> [MATERIAL FOR THE TASK]:
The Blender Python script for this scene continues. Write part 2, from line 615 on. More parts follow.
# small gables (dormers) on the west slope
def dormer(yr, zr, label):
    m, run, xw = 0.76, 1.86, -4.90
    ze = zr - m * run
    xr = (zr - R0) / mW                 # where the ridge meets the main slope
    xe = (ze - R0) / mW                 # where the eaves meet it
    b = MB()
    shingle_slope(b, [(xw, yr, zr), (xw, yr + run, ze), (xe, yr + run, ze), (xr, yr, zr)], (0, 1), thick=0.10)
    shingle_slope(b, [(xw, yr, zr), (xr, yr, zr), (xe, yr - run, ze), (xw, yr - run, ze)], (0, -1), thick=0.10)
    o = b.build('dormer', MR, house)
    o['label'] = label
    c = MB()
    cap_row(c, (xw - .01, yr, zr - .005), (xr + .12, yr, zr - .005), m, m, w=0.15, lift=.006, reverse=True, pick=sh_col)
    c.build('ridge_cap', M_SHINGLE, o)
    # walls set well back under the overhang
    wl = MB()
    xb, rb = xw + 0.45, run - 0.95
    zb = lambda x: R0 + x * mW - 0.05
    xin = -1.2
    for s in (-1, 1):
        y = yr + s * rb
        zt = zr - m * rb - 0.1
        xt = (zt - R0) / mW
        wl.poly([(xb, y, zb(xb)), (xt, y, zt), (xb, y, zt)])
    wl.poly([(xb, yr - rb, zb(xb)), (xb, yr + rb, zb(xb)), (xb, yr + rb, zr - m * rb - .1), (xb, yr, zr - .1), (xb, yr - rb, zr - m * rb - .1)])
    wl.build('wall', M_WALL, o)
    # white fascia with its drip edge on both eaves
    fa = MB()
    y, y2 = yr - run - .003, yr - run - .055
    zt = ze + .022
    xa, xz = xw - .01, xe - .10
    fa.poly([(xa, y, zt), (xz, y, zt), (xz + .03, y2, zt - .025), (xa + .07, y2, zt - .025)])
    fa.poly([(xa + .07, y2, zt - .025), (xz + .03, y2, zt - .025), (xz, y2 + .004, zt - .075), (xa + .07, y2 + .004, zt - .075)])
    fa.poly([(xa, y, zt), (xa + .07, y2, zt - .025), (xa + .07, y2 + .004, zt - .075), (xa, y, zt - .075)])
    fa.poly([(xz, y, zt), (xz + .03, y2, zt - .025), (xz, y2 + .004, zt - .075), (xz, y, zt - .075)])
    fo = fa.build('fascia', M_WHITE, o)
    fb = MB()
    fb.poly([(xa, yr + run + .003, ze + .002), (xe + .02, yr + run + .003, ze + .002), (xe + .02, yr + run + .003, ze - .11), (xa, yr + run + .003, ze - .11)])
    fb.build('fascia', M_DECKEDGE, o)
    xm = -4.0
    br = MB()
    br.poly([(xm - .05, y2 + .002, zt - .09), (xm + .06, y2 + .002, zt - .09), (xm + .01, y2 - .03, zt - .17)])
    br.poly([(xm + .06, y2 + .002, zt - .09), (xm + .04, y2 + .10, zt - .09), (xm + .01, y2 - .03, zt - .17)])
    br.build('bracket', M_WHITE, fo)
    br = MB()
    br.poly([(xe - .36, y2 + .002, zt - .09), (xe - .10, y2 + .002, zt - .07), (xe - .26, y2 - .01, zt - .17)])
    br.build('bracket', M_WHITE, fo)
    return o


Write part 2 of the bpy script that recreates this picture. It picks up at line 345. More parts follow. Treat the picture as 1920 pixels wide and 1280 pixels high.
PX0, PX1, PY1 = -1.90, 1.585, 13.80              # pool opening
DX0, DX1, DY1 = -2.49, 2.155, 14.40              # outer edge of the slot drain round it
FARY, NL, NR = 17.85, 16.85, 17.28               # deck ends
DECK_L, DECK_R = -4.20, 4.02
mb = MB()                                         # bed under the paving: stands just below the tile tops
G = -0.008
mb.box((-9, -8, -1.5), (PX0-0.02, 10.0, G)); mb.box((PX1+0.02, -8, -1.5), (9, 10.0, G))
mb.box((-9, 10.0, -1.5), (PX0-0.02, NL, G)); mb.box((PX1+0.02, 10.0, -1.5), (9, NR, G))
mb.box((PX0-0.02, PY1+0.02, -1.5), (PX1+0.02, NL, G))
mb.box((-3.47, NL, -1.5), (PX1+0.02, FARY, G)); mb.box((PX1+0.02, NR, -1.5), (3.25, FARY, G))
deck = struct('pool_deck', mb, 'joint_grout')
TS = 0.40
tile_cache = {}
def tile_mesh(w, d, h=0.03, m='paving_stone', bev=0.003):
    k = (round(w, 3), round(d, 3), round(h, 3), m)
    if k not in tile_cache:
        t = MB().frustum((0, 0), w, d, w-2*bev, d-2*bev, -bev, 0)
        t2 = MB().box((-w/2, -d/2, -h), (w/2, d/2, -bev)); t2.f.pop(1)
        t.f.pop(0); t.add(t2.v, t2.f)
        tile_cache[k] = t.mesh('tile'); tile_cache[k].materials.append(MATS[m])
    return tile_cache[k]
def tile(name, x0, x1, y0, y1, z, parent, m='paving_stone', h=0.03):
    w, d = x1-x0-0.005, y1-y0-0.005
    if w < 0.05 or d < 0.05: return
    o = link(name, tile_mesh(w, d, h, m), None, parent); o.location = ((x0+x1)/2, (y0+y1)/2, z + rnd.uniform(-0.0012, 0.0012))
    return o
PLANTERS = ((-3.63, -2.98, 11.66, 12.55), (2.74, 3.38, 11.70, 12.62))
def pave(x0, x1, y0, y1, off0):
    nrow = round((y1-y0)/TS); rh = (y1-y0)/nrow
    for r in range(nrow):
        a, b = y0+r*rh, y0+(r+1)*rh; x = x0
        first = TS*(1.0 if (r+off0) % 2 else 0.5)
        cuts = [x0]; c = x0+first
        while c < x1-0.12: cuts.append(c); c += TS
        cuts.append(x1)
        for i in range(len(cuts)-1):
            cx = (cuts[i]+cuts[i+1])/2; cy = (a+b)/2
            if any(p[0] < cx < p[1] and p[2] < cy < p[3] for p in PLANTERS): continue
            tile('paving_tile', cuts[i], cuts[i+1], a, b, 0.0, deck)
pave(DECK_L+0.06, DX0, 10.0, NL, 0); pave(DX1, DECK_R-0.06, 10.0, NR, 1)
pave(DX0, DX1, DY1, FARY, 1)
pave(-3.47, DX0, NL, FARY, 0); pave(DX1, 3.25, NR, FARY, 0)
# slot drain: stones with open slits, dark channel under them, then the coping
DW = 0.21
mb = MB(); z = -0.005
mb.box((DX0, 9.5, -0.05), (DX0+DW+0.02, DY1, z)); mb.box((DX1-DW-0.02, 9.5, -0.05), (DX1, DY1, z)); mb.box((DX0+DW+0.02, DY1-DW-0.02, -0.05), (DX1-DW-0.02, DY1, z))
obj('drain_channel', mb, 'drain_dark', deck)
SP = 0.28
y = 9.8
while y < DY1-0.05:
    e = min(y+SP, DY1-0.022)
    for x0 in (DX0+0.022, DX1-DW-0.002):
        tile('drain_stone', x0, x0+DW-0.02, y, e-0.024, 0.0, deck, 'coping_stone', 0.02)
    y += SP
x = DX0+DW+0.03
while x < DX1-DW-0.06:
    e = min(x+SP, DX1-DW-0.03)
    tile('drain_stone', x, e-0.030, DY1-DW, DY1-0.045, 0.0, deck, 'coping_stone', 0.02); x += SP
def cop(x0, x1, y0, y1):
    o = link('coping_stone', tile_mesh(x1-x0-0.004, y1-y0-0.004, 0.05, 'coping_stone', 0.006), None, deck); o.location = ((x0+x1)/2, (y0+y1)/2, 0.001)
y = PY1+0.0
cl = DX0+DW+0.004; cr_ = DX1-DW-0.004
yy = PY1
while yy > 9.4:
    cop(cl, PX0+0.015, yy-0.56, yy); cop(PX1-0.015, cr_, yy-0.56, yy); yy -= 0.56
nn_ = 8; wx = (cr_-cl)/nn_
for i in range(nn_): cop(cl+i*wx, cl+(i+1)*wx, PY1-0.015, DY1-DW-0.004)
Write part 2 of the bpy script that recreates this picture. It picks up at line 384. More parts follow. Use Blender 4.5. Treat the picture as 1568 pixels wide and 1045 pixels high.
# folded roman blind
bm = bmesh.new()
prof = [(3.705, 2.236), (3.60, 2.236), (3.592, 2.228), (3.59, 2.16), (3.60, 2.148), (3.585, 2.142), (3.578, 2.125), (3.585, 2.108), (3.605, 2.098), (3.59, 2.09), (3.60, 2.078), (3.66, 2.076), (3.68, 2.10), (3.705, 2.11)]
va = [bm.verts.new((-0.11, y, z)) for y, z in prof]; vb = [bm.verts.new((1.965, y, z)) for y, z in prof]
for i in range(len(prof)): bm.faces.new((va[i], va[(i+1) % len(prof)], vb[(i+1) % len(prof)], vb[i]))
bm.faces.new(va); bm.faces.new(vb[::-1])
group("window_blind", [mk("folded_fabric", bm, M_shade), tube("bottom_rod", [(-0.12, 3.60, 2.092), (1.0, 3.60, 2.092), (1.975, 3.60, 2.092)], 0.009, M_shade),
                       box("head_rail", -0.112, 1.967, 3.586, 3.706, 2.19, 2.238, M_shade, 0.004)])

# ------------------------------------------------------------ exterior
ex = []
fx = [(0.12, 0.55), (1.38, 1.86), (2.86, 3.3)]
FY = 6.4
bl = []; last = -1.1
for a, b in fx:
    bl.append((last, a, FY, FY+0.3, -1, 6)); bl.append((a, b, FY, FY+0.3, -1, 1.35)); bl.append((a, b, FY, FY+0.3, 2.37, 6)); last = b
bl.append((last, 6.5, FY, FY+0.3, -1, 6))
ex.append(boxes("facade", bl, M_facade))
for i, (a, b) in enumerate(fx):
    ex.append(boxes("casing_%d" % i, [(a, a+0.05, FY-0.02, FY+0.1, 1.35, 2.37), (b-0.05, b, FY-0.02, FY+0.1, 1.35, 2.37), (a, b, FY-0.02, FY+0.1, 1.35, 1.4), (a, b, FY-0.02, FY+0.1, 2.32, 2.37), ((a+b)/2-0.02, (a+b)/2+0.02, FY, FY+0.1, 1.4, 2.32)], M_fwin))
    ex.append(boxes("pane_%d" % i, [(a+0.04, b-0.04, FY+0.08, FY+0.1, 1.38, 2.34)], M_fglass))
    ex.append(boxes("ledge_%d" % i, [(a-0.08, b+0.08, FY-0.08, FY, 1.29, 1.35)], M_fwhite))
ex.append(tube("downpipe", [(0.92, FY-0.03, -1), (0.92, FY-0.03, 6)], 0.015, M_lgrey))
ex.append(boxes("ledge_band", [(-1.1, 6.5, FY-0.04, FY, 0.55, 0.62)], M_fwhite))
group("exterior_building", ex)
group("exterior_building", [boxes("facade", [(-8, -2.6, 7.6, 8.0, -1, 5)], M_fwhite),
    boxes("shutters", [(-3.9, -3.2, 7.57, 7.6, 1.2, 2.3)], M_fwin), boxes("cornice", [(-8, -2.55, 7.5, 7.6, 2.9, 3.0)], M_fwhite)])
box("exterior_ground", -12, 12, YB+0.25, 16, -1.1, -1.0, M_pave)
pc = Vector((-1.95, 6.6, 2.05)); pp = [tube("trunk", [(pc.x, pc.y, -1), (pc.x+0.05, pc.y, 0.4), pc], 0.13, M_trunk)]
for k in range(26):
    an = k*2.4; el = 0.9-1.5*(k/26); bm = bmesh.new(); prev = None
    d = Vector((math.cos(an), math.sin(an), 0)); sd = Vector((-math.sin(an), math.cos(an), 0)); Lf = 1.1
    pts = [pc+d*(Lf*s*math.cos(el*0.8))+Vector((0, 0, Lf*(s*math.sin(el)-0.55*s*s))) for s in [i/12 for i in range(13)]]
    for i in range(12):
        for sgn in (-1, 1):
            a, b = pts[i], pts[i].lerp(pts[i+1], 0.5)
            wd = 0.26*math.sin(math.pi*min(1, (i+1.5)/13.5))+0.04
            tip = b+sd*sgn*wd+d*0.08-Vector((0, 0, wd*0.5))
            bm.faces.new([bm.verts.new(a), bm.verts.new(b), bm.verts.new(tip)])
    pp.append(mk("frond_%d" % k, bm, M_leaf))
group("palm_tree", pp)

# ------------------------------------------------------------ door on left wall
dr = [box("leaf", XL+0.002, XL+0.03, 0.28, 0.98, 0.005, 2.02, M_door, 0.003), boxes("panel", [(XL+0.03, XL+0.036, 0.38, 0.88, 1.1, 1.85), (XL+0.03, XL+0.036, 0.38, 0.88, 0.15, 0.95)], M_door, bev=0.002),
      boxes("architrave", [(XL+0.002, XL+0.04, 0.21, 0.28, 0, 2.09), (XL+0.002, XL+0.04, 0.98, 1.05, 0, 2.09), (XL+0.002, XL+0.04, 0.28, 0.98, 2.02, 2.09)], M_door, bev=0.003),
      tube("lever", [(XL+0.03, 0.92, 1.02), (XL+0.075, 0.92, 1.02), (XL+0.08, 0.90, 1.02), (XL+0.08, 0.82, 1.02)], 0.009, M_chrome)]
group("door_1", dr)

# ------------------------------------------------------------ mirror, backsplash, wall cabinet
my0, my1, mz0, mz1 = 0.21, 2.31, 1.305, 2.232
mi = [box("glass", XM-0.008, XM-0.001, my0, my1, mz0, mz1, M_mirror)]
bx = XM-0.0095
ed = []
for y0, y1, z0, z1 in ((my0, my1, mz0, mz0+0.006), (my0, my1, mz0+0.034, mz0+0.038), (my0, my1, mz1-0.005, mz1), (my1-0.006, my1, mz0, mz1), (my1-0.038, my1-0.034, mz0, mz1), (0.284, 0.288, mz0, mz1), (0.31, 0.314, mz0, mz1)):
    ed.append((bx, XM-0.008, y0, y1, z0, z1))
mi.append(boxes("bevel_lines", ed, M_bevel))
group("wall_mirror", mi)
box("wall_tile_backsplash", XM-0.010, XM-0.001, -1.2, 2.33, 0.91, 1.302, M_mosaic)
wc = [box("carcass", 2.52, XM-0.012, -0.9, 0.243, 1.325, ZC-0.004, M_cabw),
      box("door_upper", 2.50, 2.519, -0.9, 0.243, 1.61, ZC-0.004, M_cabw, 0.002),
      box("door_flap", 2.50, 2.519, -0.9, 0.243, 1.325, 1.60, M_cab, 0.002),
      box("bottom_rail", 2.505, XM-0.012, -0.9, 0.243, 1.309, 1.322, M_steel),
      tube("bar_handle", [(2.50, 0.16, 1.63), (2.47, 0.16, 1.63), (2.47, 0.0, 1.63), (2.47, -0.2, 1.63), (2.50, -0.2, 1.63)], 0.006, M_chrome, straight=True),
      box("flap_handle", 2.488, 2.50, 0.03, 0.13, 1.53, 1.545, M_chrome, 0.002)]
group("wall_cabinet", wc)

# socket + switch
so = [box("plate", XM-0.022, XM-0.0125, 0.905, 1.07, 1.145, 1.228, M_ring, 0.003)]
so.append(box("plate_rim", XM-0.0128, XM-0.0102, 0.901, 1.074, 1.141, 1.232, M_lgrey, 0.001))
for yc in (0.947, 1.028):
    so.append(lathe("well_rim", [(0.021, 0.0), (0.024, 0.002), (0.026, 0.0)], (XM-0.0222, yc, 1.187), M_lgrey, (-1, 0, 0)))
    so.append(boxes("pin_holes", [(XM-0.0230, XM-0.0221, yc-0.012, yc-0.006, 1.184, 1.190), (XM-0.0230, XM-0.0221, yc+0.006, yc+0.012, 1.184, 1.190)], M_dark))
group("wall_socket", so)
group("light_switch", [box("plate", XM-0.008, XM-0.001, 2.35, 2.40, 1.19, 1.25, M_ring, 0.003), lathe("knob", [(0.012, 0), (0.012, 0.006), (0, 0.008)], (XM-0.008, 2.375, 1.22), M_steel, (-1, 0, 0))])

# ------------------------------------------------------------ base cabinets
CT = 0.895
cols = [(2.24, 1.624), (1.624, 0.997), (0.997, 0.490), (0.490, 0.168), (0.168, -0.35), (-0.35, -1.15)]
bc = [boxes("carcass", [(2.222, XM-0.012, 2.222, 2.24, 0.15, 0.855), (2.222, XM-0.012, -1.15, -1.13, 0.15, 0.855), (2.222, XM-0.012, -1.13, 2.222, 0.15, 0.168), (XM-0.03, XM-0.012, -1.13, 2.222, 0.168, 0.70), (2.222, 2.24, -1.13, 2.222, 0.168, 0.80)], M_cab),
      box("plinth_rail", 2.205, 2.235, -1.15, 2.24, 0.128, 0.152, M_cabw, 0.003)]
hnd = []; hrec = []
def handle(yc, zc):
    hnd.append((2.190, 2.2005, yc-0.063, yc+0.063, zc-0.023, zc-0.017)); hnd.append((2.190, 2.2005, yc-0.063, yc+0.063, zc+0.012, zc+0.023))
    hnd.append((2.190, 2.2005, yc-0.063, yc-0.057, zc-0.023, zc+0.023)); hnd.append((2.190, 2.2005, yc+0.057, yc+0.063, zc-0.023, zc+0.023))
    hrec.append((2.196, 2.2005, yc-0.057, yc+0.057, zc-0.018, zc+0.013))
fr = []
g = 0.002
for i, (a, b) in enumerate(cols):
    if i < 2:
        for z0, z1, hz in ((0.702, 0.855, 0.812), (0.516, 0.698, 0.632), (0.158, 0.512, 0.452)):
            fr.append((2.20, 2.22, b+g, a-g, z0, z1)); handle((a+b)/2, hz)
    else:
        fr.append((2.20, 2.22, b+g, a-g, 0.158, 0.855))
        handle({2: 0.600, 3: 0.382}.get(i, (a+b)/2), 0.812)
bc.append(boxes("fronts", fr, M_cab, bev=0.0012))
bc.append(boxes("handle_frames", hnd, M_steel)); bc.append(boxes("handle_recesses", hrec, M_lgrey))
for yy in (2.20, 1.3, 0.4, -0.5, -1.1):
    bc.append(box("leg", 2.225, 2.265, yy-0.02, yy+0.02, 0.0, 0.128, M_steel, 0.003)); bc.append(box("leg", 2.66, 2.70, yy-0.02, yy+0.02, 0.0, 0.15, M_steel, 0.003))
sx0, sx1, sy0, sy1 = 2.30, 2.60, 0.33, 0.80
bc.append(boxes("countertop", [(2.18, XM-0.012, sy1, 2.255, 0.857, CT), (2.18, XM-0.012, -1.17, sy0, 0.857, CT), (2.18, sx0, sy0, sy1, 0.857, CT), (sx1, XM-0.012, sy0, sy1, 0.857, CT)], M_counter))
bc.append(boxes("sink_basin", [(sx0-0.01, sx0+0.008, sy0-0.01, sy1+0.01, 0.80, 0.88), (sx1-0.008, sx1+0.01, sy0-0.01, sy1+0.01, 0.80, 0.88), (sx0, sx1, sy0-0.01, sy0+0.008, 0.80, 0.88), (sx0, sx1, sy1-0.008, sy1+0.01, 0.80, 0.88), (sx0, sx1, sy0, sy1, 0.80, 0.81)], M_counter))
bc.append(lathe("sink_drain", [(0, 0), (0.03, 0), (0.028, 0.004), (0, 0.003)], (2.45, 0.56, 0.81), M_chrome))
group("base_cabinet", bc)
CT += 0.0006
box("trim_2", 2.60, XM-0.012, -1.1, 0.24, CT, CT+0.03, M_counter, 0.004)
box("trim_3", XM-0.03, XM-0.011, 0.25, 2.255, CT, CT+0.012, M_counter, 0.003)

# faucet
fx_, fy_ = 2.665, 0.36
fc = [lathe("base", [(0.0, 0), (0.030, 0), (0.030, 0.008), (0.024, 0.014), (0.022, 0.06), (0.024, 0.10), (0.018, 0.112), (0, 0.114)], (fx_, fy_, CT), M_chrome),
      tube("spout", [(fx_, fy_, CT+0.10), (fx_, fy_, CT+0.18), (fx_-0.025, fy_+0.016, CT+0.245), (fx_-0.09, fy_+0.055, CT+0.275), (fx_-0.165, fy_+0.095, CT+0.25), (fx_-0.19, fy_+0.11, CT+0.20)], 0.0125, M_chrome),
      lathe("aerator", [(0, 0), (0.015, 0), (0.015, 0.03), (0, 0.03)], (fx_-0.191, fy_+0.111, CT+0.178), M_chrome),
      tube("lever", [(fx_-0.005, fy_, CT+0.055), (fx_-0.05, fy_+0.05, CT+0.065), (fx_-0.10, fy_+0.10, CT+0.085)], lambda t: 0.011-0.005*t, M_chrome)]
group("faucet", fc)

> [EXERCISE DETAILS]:
Return only those lines of the records that contain the string "high".

> [RESPONSE]:
Write part 2 of the bpy script that recreates this picture. It picks up at line 345. More parts follow. Treat the picture as 1920 pixels wide and 1280 pixels high.
Write part 2 of the bpy script that recreates this picture. It picks up at line 384. More parts follow. Use Blender 4.5. Treat the picture as 1568 pixels wide and 1045 pixels high.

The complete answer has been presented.